Dans des cas extrêmes, le pronom “il” est complètement élidé: quand qu’il est tombé dans l’utérus ([kɑ̃ketɔ̃be]) lien audio Le pronom “elle” est prononcé [a] devant consonne: elle s’est ramassée ([aseʀamɑse]) elle va envoyer ([avaɑ̃vwaje]) plus la poule elle va vieillir ([plyslapUlavavjejiʀ]) lien audio Un autre phénomène d’élision connu (mais non exclusif au français québécois) est la disparition du pronom impersonnel “il” ou du pronom neutre “ça” dans des formes comme “faut faire ça”, “fait chier”. C’est cette disparition du sujet qui a produit la forme “fak” (contraction de “ce qui fait que” ou “ça fait que”), qui fonctionne comme un articulateur typiquement québécois: … elle a formé un blanc pis la coquille par dessus.

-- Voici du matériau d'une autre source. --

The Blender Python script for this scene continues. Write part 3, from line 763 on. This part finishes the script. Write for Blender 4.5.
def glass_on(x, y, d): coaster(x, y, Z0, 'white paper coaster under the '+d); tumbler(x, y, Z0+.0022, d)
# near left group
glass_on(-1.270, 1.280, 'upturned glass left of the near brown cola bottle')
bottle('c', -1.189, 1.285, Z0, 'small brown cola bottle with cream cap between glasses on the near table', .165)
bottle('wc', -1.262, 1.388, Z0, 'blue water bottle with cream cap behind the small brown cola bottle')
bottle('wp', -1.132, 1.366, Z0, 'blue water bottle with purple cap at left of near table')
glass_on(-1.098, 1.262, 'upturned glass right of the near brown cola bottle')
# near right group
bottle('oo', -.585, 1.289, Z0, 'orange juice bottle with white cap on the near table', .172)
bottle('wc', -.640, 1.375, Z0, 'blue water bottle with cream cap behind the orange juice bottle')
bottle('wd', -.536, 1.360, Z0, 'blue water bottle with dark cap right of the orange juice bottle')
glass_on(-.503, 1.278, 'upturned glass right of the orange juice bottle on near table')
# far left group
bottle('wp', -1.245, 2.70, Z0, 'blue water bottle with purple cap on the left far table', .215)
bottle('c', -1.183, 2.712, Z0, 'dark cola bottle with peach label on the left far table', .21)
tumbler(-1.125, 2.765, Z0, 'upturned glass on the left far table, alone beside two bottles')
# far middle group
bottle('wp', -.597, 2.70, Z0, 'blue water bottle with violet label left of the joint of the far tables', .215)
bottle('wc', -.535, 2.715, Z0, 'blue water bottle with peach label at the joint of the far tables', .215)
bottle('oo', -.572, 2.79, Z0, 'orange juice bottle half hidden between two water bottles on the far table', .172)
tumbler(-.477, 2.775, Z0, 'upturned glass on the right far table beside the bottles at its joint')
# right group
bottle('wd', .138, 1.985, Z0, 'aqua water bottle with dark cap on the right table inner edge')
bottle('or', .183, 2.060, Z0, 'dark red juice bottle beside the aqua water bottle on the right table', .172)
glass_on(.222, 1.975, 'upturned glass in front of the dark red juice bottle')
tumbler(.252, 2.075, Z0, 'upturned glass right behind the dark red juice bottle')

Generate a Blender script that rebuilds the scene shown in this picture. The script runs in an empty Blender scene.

Fak ça ça peut arriver là que si l’œuf était gros. lien audio Un autre trait connu de la conjugaison en français québécois est l’apparition de consonnes explétives non étymologiques (certains emploient l’adjectif pompeux d’éphelcystique), qui sont utilisées pour éviter les hiatus (“ça l’a pas marché”, “t’es -t- en forme”, “chu -t- enrhumée”, etc.): ils vont les mirer, vont les laver, vont classer les œufs, pis ils vont n’en faire la distribution. lien audio On entend aussi la consonne finale de certains participes passés, un phénomène qu’on pourrait confondre avec la liaison: il a fait une tache de sang ([ijafɛt]) lien audio Comme en français méridional, le “s” final de l’adverbe comparatif “plus” est prononcé dans toutes les positions, ce qui est contraire à la prononciation standard (où il n’est prononcé qu’en finale absolue): Pis plus la poule elle va vieillir, plus que son système est synchronisé lien audio

  • Intonation

L’accent tonique porte parfois sur l’avant-dernière syllabe au lieu de la dernière, dans le cas de mots de 3 syllabes ou plus: ça a rien à voir avec l’alimentation parce que là dans nos poulaillers {…}; on a des postes de classification; ils sont redirigés vers la transformation  lien audio ou dans le cas de la finale [ase]: c’est eux qui vont les classer; voir si les oeufs sont pas cassés lien audio Cette observation rejoint la théorie d’Henrietta Cedergren et de son équipe, selon laquelle le français québécois se distingue du français standard par le fait qu’il ne présente pas uniquement un accent tonique (purement démarcatif), mais aussi un accent dynamique, dépendant des propriétés syllabiques: “Nous supposons que l’accent dynamique en français québécois est une propriété des syllabes, tandis que l’accent tonique est une propriété des syntagmes intonatifs.” (H. Cedergren et al., “L’accentuation québécoise: une approche tonale”, Revue Québécoise de Linguistique vol 19 nº2, 1990, 25-58).